WHAT THE TASK ASKS: Beginning with the first line below, please repeat the material exactly, ending with the line that includes "b = MB(); b.box((0, 0, TOPZ".

RECORDED INFORMATION:
══════
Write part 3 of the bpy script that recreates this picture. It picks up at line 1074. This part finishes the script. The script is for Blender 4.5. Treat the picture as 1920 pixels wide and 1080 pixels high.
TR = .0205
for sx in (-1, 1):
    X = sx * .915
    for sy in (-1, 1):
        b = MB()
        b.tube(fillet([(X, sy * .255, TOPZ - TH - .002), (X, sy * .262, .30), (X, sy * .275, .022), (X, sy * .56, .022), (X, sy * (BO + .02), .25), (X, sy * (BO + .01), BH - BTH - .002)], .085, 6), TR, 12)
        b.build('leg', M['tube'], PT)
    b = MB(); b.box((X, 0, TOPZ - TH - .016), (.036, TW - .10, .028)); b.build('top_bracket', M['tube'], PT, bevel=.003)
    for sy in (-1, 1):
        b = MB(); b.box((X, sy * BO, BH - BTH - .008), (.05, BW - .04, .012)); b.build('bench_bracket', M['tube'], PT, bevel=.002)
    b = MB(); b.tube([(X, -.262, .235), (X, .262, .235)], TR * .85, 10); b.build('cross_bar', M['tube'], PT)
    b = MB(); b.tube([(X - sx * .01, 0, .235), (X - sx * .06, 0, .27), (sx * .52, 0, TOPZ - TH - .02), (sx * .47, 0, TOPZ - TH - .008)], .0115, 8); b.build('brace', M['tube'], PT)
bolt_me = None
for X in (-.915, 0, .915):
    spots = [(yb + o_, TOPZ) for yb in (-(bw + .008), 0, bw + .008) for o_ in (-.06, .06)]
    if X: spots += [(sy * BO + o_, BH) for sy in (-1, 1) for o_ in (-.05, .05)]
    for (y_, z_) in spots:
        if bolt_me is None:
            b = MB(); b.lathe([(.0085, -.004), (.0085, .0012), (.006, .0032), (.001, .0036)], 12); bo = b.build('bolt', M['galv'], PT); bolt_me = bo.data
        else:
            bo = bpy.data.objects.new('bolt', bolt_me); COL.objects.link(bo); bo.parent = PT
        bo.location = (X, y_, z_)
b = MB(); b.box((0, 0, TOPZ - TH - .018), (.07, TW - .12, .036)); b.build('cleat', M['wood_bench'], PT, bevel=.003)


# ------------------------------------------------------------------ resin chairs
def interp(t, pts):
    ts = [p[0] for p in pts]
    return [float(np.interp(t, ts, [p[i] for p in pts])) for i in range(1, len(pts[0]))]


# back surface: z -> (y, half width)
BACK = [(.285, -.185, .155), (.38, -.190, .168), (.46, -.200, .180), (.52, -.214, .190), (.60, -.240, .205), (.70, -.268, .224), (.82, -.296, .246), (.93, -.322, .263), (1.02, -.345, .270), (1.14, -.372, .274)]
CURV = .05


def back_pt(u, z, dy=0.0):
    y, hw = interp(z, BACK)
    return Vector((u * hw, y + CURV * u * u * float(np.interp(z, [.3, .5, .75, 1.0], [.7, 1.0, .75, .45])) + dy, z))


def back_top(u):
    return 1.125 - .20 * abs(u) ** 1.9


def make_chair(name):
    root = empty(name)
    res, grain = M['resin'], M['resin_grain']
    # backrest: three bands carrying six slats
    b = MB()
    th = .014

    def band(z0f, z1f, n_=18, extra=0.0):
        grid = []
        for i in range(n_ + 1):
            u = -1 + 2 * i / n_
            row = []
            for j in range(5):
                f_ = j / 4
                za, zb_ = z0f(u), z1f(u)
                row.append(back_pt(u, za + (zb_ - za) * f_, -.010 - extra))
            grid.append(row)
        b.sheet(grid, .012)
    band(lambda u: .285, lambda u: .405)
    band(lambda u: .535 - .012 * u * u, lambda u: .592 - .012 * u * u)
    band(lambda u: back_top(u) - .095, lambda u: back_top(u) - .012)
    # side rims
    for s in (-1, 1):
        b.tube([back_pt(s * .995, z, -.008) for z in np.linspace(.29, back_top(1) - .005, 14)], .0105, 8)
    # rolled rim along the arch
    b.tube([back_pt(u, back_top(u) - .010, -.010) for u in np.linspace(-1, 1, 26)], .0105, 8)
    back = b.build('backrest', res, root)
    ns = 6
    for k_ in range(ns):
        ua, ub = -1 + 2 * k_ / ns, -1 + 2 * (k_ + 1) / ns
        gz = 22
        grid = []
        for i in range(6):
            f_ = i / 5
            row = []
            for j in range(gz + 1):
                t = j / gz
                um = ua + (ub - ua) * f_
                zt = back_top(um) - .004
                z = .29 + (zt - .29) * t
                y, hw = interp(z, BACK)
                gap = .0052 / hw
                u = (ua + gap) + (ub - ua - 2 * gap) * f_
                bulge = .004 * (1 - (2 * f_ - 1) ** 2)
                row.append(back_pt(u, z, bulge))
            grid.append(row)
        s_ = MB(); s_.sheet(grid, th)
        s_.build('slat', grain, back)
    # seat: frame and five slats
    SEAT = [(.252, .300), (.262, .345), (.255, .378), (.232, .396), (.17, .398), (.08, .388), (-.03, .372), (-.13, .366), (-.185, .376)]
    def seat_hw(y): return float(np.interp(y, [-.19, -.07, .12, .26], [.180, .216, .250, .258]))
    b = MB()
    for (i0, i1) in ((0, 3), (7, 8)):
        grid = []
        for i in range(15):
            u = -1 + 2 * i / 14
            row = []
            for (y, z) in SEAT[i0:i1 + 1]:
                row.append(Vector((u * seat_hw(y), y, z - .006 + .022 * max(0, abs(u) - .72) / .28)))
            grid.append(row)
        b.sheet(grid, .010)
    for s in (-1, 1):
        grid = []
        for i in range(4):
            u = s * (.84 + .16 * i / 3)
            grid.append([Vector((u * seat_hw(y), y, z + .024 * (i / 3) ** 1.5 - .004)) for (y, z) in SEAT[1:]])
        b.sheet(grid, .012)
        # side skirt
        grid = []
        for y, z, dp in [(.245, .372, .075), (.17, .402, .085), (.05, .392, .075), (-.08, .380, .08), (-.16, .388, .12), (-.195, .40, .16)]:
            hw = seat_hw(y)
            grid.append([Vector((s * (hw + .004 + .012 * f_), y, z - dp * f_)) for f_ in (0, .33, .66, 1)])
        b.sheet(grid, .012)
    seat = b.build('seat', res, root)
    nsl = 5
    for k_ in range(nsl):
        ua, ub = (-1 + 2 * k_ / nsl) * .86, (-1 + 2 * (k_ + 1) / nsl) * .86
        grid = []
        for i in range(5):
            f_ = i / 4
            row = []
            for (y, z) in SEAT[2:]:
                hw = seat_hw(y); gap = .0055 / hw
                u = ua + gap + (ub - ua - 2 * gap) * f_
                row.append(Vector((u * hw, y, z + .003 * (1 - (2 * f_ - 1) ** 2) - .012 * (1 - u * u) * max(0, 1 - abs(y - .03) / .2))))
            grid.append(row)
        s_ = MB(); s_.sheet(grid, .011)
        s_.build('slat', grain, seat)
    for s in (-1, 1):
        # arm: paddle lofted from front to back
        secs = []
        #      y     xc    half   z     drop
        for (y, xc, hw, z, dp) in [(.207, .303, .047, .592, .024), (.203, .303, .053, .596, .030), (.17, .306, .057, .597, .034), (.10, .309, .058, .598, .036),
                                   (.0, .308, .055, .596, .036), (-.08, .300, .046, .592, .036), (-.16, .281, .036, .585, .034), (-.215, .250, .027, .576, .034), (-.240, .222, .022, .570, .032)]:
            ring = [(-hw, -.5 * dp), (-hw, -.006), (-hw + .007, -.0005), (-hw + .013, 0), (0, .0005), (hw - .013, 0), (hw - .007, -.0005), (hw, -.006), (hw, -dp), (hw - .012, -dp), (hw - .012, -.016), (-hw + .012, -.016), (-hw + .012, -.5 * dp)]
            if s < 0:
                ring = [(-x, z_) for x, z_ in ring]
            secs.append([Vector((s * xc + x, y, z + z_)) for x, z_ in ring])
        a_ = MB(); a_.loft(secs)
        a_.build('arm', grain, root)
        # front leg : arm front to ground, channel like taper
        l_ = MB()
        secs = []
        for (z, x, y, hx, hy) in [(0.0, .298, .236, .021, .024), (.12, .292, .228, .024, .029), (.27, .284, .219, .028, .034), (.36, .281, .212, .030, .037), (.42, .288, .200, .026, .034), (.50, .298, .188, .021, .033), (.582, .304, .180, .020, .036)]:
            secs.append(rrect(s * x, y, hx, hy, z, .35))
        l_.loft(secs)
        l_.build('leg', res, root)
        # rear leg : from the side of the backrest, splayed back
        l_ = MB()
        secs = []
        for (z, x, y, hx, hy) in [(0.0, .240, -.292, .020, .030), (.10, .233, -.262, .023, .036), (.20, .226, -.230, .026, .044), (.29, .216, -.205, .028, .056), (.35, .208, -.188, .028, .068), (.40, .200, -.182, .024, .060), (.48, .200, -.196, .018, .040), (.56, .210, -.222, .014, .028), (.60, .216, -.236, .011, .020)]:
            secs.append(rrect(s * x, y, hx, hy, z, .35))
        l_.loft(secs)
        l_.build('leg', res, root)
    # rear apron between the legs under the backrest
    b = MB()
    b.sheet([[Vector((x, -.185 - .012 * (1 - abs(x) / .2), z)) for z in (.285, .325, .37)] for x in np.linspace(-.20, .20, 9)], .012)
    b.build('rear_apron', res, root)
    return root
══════
WRITTEN ANSWER:
Write part 3 of the bpy script that recreates this picture. It picks up at line 1074. This part finishes the script. The script is for Blender 4.5. Treat the picture as 1920 pixels wide and 1080 pixels high.
TR = .0205
for sx in (-1, 1):
    X = sx * .915
    for sy in (-1, 1):
        b = MB()
        b.tube(fillet([(X, sy * .255, TOPZ - TH - .002), (X, sy * .262, .30), (X, sy * .275, .022), (X, sy * .56, .022), (X, sy * (BO + .02), .25), (X, sy * (BO + .01), BH - BTH - .002)], .085, 6), TR, 12)
        b.build('leg', M['tube'], PT)
    b = MB(); b.box((X, 0, TOPZ - TH - .016), (.036, TW - .10, .028)); b.build('top_bracket', M['tube'], PT, bevel=.003)
    for sy in (-1, 1):
        b = MB(); b.box((X, sy * BO, BH - BTH - .008), (.05, BW - .04, .012)); b.build('bench_bracket', M['tube'], PT, bevel=.002)
    b = MB(); b.tube([(X, -.262, .235), (X, .262, .235)], TR * .85, 10); b.build('cross_bar', M['tube'], PT)
    b = MB(); b.tube([(X - sx * .01, 0, .235), (X - sx * .06, 0, .27), (sx * .52, 0, TOPZ - TH - .02), (sx * .47, 0, TOPZ - TH - .008)], .0115, 8); b.build('brace', M['tube'], PT)
bolt_me = None
for X in (-.915, 0, .915):
    spots = [(yb + o_, TOPZ) for yb in (-(bw + .008), 0, bw + .008) for o_ in (-.06, .06)]
    if X: spots += [(sy * BO + o_, BH) for sy in (-1, 1) for o_ in (-.05, .05)]
    for (y_, z_) in spots:
        if bolt_me is None:
            b = MB(); b.lathe([(.0085, -.004), (.0085, .0012), (.006, .0032), (.001, .0036)], 12); bo = b.build('bolt', M['galv'], PT); bolt_me = bo.data
        else:
            bo = bpy.data.objects.new('bolt', bolt_me); COL.objects.link(bo); bo.parent = PT
        bo.location = (X, y_, z_)
b = MB(); b.box((0, 0, TOPZ - TH - .018), (.07, TW - .12, .036)); b.build('cleat', M['wood_bench'], PT, bevel=.003)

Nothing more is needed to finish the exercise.